相変わらず、コメント冴えてますねっ‼💖💖💖
私もこのエピソードはエロくて大好きですが(笑)このテーマをクリムトが描いたやつが一番エロいと思います。https://www.google.co.jp/search?hl=ja&tbm=isch&source=hp&biw=1366&bih=642&ei=aBGgXPbBMeTKmAXsqb6YCw&q=%E3%82%AF%E3%83%AA%E3%83%A0%E3%83%88%E3%80%80%E3%83%80%E3%83%8A%E3%82%A8&oq=%E3%82%AF%E3%83%AA%E3%83%A0%E3%83%88%E3%80%80%E3%83%80%E3%83%8A%E3%82%A8&gs_l=img.12…1832.7685..10387…0.0..0.134.1709.3j13……0….1..gws-wiz-img…..0..0i4j0j0i4i24.g46rbWNO45o#imgrc=_
金の雨って…解釈力試されますよね(汗)
と思ったら1枚目がなんか嫌に生々しいww
確かにアルテミスとか白鳥とかに変装してきたゼウス様ですけど未だに金の雨だけは読み間違いか何かとしか思えないですw
ただやっぱり需要あるんですね
こういう絵画って今でいう同人誌みたいな意図で描かれてそう??
いつだったか、コメント欄で「ダナエと黄金の雨特集は、画題的に品がないからブログじゃ無理だよなあ……」とコメントした記憶があります(笑)

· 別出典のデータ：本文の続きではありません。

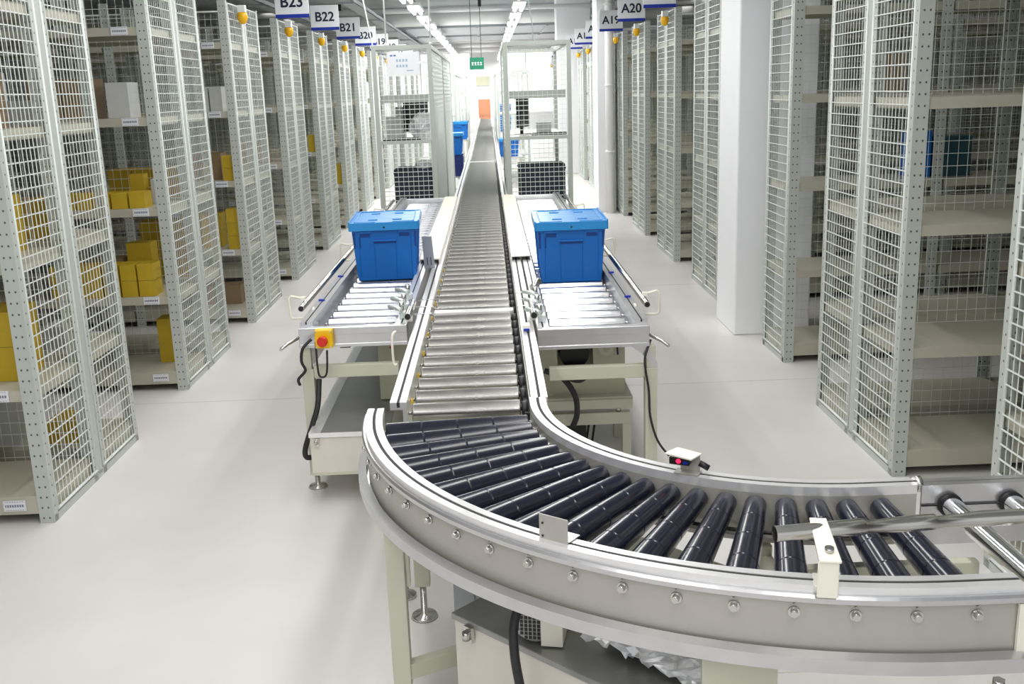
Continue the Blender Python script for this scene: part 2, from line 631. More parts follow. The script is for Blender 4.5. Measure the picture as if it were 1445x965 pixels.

キュベレーが出たので、もうなんでもありですね( ̄▽ ̄)←
当時の感覚だと、おそらく上は空いてても大丈夫だったのではないでしょうか( ̄▽ ̄)
高層階なら、まさか壁をよじ登ってくる人間がいるとも思えず、下手に神様対策したら「不遜な人間め」と逆に寄せつけてしまうかもなので……( ̄▽ ̄)
ところで、『タイタンの戦い』(新しいほう)を見たときにどうしてゼウスがそのままの姿なんだと思いましたが、黄金の雨ではなくゼウスそのままってのは、昔からあった表現なのですね。